How to test a behaviour?

I have a Behaviour that forces whoever implements it to implement a couple functions. For the sake of this discussion, let’s take the examples from the behaviours documentation.

defmodule Parser do
  @callback parse(String.t) :: {:ok, term} | {:error, String.t}
  @callback extensions() :: [String.t]
end

Now, let’s imagine that I see some repetition in the modules that implement this behaviour or that I want to add an universal parse! method. The preferred approach for this would be to use dynamic dispatching:

defmodule Parser do
  @callback parse(String.t) :: {:ok, term} | {:error, String.t}
  @callback extensions() :: [String.t]

  def parse!(implementation, contents) do
    case implementation.parse(contents) do
      {:ok, data} -> data
      {:error, error} -> raise ArgumentError, "parsing error: #{error}"
    end
  end
end

But now I am left with a question. How would I test parse! ?
Since this is pretty much working like an abstarct class at this point, how would you test it?

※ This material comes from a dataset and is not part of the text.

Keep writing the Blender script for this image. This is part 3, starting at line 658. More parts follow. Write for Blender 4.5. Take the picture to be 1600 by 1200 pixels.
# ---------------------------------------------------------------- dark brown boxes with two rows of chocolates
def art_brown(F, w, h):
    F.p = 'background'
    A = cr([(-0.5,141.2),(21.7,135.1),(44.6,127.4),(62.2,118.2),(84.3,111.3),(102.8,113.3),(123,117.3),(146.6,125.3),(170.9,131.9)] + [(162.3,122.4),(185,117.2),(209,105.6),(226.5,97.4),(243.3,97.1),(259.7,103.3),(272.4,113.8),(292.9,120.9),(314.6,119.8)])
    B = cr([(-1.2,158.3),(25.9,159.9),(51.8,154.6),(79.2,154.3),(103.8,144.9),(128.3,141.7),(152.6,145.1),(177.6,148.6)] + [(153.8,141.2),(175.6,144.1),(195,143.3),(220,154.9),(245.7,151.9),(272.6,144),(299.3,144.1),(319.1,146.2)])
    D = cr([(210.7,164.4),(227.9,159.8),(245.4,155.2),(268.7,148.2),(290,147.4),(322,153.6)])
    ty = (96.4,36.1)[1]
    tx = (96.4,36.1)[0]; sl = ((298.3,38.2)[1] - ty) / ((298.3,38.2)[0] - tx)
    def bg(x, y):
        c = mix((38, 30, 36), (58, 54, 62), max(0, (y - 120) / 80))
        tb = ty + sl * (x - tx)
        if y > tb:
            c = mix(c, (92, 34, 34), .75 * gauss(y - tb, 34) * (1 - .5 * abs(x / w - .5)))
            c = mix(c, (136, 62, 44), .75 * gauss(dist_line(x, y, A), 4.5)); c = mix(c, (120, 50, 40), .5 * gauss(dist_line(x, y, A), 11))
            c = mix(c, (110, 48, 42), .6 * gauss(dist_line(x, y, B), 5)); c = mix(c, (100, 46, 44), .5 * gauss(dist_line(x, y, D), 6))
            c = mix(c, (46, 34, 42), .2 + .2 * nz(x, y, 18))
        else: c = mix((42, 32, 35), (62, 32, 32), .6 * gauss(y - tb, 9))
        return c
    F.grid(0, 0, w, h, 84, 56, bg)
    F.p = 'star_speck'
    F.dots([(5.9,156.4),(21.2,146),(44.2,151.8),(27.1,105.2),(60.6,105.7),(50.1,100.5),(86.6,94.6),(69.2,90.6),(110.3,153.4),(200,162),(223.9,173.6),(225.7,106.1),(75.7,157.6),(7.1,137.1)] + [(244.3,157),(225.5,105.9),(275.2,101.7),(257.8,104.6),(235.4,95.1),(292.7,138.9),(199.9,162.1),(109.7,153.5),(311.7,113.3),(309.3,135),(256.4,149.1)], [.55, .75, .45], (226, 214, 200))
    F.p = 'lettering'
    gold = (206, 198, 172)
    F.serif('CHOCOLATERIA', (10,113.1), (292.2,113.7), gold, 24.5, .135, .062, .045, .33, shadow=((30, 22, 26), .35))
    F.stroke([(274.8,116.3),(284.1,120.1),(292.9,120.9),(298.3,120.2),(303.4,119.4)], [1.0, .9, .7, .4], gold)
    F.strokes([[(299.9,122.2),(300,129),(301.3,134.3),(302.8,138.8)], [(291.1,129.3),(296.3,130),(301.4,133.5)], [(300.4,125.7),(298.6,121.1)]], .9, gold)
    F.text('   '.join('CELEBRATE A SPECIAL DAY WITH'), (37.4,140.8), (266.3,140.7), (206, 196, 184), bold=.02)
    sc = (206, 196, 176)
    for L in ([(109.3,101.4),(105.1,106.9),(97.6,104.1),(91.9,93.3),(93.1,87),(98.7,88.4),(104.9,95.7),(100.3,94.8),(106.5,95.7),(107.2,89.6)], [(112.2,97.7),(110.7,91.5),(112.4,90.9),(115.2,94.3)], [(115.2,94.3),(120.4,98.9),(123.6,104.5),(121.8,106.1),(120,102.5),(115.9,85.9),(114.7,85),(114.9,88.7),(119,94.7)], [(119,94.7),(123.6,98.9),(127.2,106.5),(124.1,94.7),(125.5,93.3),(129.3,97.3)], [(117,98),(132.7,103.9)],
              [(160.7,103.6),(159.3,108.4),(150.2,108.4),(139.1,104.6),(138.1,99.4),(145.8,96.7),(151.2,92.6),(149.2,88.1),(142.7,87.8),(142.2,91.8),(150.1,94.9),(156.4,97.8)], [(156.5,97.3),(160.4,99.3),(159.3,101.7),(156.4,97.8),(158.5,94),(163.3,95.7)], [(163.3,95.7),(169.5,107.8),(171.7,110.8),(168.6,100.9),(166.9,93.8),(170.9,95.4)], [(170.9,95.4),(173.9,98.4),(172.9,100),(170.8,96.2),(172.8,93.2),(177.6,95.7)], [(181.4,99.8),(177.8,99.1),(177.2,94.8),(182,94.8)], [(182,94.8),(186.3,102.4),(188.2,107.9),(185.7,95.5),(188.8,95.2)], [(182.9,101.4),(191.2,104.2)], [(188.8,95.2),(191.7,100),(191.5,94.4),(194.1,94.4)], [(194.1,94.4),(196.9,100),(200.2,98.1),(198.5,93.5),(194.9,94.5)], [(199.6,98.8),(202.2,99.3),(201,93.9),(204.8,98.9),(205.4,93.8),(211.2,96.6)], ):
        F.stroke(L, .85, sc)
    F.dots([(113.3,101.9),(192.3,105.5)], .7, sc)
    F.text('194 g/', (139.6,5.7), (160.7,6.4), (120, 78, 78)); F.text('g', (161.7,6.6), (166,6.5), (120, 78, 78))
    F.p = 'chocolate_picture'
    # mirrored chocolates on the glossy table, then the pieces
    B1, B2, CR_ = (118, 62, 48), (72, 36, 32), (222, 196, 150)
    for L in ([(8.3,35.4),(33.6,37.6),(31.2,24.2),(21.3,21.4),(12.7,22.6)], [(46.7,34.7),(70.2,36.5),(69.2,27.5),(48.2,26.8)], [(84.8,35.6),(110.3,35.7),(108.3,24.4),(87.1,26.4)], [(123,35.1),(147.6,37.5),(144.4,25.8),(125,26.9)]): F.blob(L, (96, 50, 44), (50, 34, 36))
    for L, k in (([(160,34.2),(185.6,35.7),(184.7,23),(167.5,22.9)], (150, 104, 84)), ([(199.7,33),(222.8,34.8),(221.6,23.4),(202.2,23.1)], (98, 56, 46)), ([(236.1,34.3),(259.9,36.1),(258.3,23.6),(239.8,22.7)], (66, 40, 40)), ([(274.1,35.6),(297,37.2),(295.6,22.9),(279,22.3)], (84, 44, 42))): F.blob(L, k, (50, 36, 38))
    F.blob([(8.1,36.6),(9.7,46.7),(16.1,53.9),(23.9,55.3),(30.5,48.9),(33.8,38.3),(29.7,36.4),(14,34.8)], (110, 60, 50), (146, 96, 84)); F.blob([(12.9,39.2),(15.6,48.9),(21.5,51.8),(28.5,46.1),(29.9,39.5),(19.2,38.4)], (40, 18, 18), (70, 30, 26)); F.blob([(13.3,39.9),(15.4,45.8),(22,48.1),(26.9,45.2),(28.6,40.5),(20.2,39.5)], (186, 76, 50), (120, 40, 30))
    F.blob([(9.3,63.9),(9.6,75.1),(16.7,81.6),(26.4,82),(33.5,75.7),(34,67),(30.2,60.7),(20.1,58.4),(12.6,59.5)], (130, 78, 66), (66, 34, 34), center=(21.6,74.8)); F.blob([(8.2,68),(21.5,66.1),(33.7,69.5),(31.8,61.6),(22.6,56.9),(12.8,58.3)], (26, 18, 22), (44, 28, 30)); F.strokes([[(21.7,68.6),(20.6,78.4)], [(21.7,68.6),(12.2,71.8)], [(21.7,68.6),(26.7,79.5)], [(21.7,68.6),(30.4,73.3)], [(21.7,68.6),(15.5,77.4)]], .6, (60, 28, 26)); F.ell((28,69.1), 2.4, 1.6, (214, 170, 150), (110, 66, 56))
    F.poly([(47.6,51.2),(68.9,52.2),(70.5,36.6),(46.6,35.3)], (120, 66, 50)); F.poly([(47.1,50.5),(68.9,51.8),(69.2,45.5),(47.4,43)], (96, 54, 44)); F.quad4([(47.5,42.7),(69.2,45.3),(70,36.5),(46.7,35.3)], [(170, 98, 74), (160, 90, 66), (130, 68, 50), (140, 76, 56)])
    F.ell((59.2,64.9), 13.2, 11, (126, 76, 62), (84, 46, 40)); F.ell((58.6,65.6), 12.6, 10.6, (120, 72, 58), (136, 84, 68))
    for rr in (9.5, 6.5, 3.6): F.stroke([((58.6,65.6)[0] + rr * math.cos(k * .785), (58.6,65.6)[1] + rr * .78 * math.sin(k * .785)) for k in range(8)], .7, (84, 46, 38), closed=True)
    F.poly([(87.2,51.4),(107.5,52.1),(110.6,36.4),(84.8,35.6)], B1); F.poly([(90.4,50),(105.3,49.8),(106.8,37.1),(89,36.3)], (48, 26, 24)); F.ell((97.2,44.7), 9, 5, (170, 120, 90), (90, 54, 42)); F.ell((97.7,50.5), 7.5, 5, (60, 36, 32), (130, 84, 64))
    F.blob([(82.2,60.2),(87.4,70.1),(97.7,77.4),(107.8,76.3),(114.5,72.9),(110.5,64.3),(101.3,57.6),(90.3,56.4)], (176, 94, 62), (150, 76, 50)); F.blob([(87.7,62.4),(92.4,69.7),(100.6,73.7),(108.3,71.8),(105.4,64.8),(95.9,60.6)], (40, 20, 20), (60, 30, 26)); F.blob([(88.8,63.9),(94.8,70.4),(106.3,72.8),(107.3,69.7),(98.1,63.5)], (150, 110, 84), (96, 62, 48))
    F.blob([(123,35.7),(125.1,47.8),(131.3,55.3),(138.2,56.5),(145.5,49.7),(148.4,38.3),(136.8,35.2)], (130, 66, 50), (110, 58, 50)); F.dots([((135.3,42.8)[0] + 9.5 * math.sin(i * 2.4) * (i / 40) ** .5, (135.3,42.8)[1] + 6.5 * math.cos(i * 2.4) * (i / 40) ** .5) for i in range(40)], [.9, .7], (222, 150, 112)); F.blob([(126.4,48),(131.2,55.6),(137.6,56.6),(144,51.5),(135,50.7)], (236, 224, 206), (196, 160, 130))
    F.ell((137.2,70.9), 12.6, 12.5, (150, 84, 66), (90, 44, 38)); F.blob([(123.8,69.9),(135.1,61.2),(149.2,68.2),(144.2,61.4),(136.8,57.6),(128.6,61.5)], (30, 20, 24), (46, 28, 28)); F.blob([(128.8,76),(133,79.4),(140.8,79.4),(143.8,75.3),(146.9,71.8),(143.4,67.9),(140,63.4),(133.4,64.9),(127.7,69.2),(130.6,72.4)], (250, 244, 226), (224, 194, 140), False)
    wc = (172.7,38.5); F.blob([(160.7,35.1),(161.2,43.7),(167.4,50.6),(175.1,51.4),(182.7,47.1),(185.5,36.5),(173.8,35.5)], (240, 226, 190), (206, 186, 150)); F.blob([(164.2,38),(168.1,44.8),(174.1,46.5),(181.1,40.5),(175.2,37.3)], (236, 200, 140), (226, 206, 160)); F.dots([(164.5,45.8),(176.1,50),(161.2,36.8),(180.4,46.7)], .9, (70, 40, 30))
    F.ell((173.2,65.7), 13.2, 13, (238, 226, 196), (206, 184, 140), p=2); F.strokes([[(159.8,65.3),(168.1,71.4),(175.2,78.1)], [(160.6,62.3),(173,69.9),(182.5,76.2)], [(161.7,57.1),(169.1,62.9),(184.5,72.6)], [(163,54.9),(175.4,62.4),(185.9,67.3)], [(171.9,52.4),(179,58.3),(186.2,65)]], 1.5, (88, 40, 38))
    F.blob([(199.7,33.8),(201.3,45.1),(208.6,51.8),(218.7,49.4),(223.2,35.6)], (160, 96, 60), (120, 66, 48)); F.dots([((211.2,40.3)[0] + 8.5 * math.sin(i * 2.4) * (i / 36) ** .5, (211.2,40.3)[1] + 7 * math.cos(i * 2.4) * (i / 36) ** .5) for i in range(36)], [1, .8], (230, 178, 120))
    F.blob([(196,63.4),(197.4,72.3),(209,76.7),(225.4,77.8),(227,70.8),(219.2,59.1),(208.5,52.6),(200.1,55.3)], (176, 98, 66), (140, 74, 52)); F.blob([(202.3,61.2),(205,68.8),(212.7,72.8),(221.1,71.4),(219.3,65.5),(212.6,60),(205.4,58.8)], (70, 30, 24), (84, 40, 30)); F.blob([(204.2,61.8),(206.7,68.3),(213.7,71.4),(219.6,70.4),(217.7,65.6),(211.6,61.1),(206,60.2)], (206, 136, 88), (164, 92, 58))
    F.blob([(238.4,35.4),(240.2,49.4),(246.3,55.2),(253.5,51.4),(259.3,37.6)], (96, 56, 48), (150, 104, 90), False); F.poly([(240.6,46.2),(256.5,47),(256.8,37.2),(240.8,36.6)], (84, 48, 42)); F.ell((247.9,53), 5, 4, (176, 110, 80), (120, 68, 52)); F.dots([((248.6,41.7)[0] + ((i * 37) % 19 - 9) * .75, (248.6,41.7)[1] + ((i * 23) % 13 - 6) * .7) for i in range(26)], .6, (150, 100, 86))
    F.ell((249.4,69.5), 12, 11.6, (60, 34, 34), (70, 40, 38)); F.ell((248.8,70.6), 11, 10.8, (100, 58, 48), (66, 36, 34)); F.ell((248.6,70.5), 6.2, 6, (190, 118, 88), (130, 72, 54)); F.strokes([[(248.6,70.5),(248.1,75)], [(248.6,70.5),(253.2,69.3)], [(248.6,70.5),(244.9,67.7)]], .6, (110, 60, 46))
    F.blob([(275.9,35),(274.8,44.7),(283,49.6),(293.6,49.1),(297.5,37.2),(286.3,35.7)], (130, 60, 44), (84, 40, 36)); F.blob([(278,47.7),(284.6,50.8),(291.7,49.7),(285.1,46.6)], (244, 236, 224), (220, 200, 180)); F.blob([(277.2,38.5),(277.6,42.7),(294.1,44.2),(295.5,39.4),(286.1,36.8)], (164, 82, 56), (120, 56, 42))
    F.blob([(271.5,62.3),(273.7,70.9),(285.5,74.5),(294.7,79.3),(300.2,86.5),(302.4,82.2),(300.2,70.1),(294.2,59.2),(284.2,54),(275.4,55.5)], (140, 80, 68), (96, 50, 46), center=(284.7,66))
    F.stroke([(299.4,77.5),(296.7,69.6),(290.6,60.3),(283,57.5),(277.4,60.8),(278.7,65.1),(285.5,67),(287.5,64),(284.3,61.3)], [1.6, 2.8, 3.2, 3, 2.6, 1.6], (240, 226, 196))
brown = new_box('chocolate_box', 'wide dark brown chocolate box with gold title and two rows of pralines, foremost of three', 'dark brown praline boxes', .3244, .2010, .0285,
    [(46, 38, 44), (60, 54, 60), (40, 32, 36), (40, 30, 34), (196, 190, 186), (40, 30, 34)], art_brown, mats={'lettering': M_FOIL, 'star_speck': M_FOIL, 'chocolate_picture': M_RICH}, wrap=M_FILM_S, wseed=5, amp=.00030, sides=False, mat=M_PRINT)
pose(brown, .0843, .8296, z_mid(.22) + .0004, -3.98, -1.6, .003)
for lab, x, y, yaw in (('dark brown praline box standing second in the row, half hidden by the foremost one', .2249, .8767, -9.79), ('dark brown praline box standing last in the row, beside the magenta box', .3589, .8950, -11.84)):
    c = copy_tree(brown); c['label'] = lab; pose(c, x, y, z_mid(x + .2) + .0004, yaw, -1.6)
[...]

The only way I see it would be to use a Mock for the implementation parameter, but I am not sure about this approach.

Any ideas?

I’d go for a bit of macros and implement a module that has the repetitive pars and is used by other modules that can override this functionality. S. GenServer for an example: elixir/lib/elixir/lib/gen_server.ex at v1.7.3 · elixir-lang/elixir · GitHub unless your server module implements it’s own terminate/2 the default is called.

Creating a ‘fake’, or ‘simple’ implementation of the behaviour for testing purposes is a very common approach, so you do not have to feel unsure about this one :slight_smile:.

Of course, this only is able to test the behaviour itself, not the various implementations of it.